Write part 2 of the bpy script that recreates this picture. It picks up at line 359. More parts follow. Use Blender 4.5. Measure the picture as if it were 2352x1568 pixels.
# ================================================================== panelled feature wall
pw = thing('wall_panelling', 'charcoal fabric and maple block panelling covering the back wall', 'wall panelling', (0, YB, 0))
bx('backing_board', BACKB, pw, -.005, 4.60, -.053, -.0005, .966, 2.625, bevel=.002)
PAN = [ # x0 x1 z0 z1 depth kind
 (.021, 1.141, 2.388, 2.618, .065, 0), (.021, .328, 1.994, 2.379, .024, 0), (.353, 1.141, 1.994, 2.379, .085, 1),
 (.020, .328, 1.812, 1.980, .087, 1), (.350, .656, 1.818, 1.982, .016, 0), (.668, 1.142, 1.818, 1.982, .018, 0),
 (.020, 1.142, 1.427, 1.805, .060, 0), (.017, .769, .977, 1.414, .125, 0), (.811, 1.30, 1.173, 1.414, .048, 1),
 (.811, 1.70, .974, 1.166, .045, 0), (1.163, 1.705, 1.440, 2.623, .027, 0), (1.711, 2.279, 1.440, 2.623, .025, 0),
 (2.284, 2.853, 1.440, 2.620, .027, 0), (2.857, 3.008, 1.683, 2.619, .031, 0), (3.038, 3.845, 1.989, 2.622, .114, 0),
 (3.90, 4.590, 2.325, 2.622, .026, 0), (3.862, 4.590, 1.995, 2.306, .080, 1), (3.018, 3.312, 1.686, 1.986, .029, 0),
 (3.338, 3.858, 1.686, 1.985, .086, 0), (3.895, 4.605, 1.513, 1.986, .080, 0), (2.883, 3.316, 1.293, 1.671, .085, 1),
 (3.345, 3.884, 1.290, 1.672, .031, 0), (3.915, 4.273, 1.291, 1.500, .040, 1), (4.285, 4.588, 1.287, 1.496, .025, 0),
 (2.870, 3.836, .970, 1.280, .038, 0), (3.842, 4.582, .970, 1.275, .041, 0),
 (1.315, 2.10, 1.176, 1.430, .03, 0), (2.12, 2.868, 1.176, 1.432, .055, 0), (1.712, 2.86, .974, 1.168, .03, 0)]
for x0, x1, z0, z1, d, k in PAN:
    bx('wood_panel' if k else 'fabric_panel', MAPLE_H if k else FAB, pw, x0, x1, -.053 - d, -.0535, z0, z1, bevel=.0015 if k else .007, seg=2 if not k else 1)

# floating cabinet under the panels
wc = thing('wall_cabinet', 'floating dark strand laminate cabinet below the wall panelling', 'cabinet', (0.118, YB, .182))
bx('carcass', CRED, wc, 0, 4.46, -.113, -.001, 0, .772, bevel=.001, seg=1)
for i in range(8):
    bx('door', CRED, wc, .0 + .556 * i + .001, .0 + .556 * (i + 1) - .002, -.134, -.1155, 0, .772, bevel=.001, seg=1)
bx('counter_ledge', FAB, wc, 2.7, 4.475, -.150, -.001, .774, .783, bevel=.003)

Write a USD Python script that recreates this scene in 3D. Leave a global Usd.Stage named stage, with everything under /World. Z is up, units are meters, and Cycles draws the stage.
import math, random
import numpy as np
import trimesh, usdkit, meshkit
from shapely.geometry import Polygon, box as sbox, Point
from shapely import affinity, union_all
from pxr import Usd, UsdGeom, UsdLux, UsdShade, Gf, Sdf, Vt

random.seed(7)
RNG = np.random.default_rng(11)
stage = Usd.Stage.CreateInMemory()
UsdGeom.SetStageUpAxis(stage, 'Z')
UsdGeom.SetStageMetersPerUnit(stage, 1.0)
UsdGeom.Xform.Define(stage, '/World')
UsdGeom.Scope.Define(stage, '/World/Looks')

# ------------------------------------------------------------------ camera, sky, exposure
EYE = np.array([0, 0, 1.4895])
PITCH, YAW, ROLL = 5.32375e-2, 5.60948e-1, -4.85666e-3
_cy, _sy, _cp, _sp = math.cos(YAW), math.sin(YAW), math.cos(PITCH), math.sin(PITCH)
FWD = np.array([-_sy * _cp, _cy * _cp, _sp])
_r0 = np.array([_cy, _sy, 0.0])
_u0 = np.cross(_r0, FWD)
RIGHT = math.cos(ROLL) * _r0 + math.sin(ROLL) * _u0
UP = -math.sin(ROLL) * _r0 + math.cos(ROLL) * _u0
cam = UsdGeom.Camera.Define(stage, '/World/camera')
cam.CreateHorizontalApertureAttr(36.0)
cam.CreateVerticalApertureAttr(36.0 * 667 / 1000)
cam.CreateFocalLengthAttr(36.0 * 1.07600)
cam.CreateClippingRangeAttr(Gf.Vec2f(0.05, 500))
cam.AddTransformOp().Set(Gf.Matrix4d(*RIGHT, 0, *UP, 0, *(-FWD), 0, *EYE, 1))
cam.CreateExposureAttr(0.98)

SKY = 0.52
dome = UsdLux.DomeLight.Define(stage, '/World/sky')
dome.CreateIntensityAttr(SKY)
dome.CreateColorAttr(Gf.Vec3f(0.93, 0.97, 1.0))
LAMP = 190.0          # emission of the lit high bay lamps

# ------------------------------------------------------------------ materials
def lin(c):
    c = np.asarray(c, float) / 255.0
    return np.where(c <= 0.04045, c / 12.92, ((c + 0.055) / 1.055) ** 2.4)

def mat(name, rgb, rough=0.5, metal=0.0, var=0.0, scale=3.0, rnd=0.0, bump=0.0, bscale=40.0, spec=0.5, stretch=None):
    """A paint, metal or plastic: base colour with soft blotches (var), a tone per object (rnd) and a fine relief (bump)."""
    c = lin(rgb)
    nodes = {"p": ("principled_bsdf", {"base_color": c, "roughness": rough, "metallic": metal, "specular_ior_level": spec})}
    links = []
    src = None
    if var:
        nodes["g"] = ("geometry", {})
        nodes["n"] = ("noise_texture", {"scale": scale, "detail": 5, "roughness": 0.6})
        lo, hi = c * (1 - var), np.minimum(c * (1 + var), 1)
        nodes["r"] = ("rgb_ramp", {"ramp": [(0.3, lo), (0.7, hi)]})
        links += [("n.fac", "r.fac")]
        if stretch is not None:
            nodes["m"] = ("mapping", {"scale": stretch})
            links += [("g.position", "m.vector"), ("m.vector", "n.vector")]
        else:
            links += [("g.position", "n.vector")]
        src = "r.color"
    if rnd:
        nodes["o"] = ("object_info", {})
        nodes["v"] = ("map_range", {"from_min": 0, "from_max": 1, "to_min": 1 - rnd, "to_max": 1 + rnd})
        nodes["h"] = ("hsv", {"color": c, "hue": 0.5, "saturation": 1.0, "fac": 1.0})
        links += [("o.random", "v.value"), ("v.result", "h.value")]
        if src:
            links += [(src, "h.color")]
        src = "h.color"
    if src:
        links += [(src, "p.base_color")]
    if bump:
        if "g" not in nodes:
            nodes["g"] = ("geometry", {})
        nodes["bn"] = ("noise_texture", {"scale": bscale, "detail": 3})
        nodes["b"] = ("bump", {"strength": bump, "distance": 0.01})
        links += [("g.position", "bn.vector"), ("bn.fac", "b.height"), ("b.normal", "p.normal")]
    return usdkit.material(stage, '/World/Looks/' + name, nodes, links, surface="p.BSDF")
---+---
_Aim_. Across the data, tally the lines containing "under" and give back the number alone.

_Solution to the exercise_. 2